All-American Canal is an 82-mile-long aqueduct which conveys water from the Colorado River into the Yuma Project, the Imperial Valley and to nine cities. It is the Imperial Valley's only water source and replaced the Alamo Canal, which was located mostly in Mexico. The Imperial Dam, about 30 miles northeast of Yuma, Arizona on the Colorado River, diverts water into the All-American Canal, which runs to just west of Calexico, California before its last branch heads mostly north into the Imperial Valley. Smaller canals branching off the All-American Canal move water into the Yuma Valley and the Imperial Valley. These canal systems irrigate up to 630,000 acres of crop land and have made possible a greatly increased crop yield in this area, originally one of the driest on earth.

It is the largest irrigation canal in the world, carrying a maximum of 26,155 cubic feet per second. Agricultural runoff from the All-American Canal drains into the Salton Sea.





The Colorado River before we entered Arizona.





Yuma, Arizona before I made up my bed and called it a night.
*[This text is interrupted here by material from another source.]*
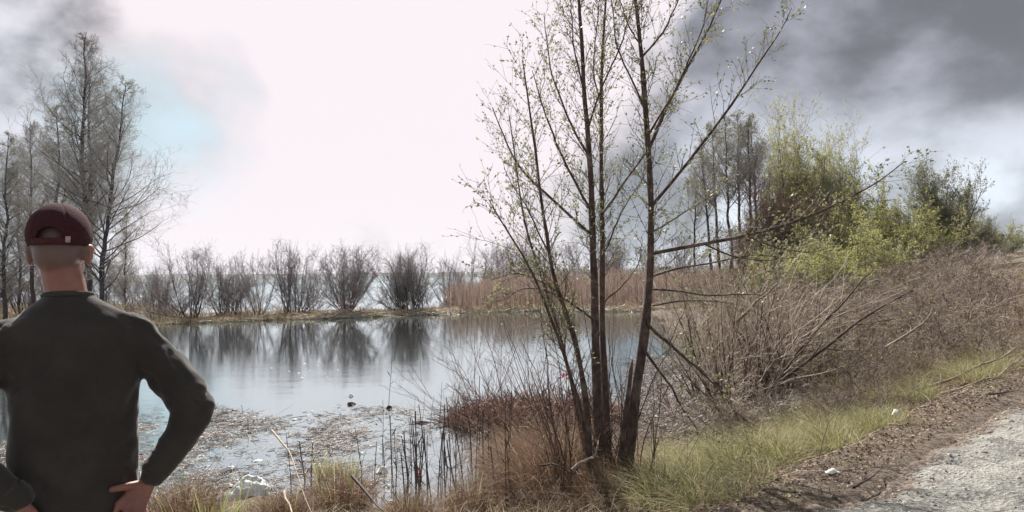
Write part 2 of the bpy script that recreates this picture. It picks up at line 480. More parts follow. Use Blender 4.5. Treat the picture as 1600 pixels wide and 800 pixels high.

8/29/2009 I arose after Deming, New Mexico and went to the dining car for a breakfast of French Toast and sausage patties while seated with a gentleman going from Eugene, Oregon to Beaumont, Texas.





Looking north at mountains of New Mexico.





Dropping towards the Rio Grande River.







Running along the United States/Mexico border.





The Rio Grande Valley with New Mexico in the foreground and Texas in the background.





Crossing the Rio Grande River into Texas.





The Asarco, or American Smelting and Refining Company, refinery west of El Paso.









Cuidad Juarez across the Rio Grande River in Mexico before we arrived at El Paso at 7:42 AM {8:16 AM}.





The Sunset Limited at El Paso.





Overview of the El Paso Union Station, served by the Texas Eagle and Sunset Limited, which was designed by architect Daniel Burnham who also designed Washington D.C. Union Station. It was built between 1905 and 1906 and was added to the National Register of Historic Places in 1971.